В-четвёртых, «кругобайкальцев» поддержали российские революционеры. Один из них, Николай Серно-Соловьевич, даже погиб. Он был братом Александра Серно-Соловьевича, состоявшего в знакомстве с Карлом Марксом и членом Первого Интернационала. Иными словами, поляки и скажем, немного обобщая, российские коммунисты шли рука об руку. Значит, коммунизм – не настолько чужд полякам, как это пытаются преподнести в наши дни.
В-пятых, Бронислав Шварце, чьи поэтические строки мы уже приводили, был другом Юзефа Пилсудского, а отношение Ю. Пилсудского к белорусам и малороссам всем известно.
Второй упоминаемый здесь польский поэт, Корнель Уейский, разделял взгляды Анджея Товянского, польского философа, автора термина «мессианизм». А. Товянский верил в миссию поляков, а Наполеона считал зачинателем демократических процессов в Европе. Так вырисовывается ментально-идеологическая цепочка от Наполеона и Пилсудского до польского мессионизма и сочувствия кругобайкальским мятежникам. Это звенья одной идеологической цепи.
И, наконец, в-шестых, кажется, что воспевание тех, кто воевал против территориальной целостности Русского мира – черта, присущая только нам, тем, кто обитает в его границах.
Почему увековечением памяти польских экспансионистов (Нарциз Целинский, Владислав Котковский и проч. «кругобайкальцы» были именно такими, и мечтали не только о возрождённой Польше, но и о независимом сибирском государстве) занимаются граждане России? В России, при поддержке польского МИД, издаются мемуары сосланных поляков, в т.ч., в Иркутскую губернию, где в предисловиях, составляемых, зачастую, российскими профессорами и литераторами, сквозит явное пренебрежение памятью тех, кто погиб от рук приверженцев Речи Посполитой «от можа до можа».
Перелопатив Глобальную Сеть, я наткнулся всего на один (!) критический комментарий на тему установки памятника участникам Кругобайкальского восстания («Нужны ли Иркутску польские повстанцы?», "Байкальские вести", Иркутск). В большинстве текстов их либо воспевают, как жертв русского царизма, либо отделываются нейтральными замечаниями.
Невозможно вообразить, чтобы в польском сегменте Сети события русско-польской истории излагались либо нейтрально, либо в пользу России. Как невозможно вообразить содействие польских граждан в увековечивании памяти, скажем, участников восстания Наливайко или Хмельницкого, и появление польскоязычных страниц с проникновенными стихами, воспевающими доблесть казаков-полонофобов.

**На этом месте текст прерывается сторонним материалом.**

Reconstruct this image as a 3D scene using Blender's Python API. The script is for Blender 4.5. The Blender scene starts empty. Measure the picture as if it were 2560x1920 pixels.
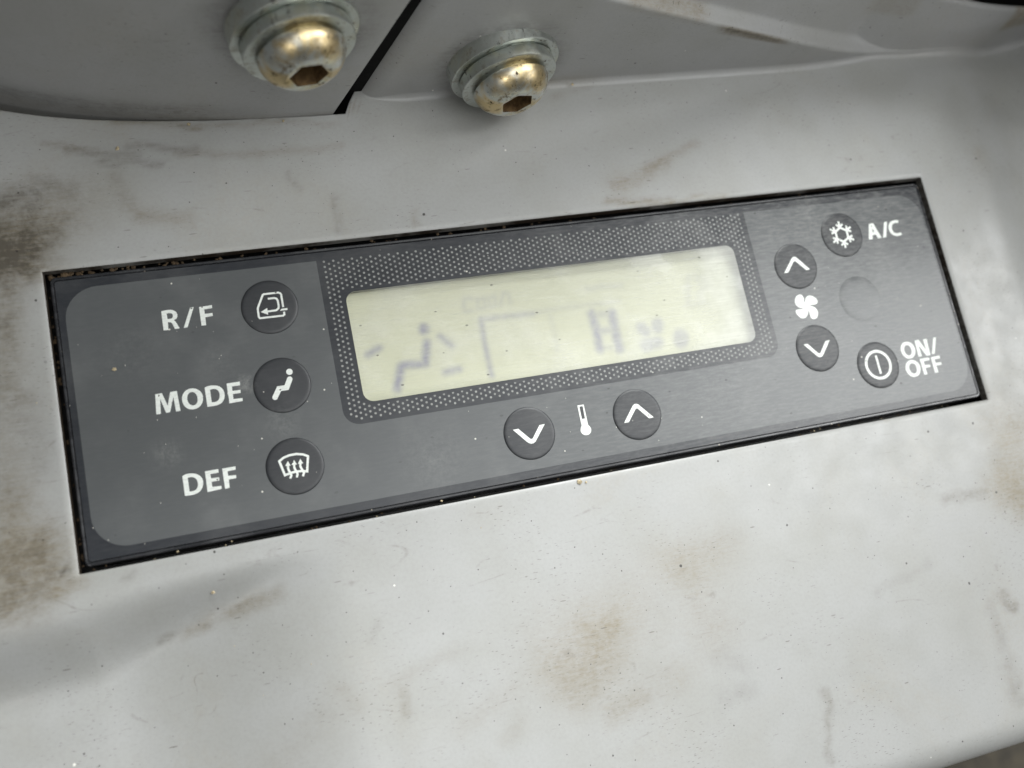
import bpy, bmesh, math, random
from mathutils import Vector, Matrix, noise
from mathutils.geometry import tessellate_polygon

random.seed(7)
S = 0.001                      # every shape below is written in millimetres
scene = bpy.context.scene
COL = scene.collection

# ------------------------------------------------------------------ camera
cam_d = bpy.data.cameras.new('camera')
cam = bpy.data.objects.new('camera', cam_d)
COL.objects.link(cam)
RIGHT = Vector((0.94874932, -0.20370598, 0.24161663))
DOWN = Vector((-0.15070595, -0.96363621, -0.22066483))
FWD = Vector((0.27778128, 0.17294254, -0.94494891))
POS = Vector((-61.0863, -36.0825, 163.6042))
M = Matrix.Identity(4)
for i in range(3):
    M[i][0], M[i][1], M[i][2], M[i][3] = RIGHT[i], -DOWN[i], -FWD[i], POS[i] * S
cam.matrix_world = M
cam_d.sensor_width = 36.0
cam_d.lens = 2324.04 / 2560.0 * 36.0
cam_d.clip_start = 0.005
cam_d.clip_end = 20.0
cam_d.dof.use_dof = True
cam_d.dof.focus_distance = 0.172
cam_d.dof.aperture_fstop = 13.0
scene.camera = cam

# ------------------------------------------------------------------ light
world = bpy.data.worlds.new('World')
scene.world = world
world.use_nodes = True
bg = world.node_tree.nodes['Background']
bg.inputs[0].default_value = (0.97, 1.0, 0.985, 1)
bg.inputs[1].default_value = 0.11
def window_light(name, loc, target, sx, sy, watts, color):
    l = bpy.data.lights.new(name, 'AREA')
    l.shape = 'RECTANGLE'; l.size = sx; l.size_y = sy; l.energy = watts; l.color = color
    o = bpy.data.objects.new(name, l); COL.objects.link(o)
    o.location = loc
    o.rotation_euler = (Vector(target) - Vector(loc)).to_track_quat('-Z', 'Y').to_euler()
    return o
window_light('windscreen', (0.26, 0.66, 0.54), (0.02, -0.03, 0), 0.70, 0.36, 13.5, (0.985, 1.0, 0.99))
window_light('right_cab_window', (0.68, 0.17, 0.72), (0.04, 0, 0), 0.46, 0.46, 5.8, (0.985, 1.0, 0.995))
window_light('roof_window', (0.14, -0.12, 0.72), (0.02, -0.02, 0), 0.60, 0.46, 2.2, (0.985, 1.0, 0.99))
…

Удивительно, что некоторые забайкальские краеведы, делая вид, что пекутся об истории родного края, и потому тщательно разыскивают могилы польских повстанцев и призывают к увековечиванию их памяти, не вспоминают о Николае Порохове, русском офицере, добровольно присоединившемся к казачьему отряду, отправлявшемуся на поиски кругобайкальских беглецов. Н. Порохов в схватках с бунтовщиками выказывал храбрость, но в рукопашной схватке, убив нескольких мятежников, был проколот пикой. Это - пример русского патриотизма, и установка памятника офицеру Н. Порохову на иркутской земле была бы более уместна. Иначе получается казус: когда близкие оплакивают гибель Нарциза, Густава или Юзефа – это трагедия. Когда близкие оплакивают гибель русского Николая – это малозаметная деталь.
И, когда заходит речь о Кругобайкальском восстании 1866 г., мы должны понимать, что это – отзвуки Январского восстания в Польше, докатившиеся до заснеженной Сибири.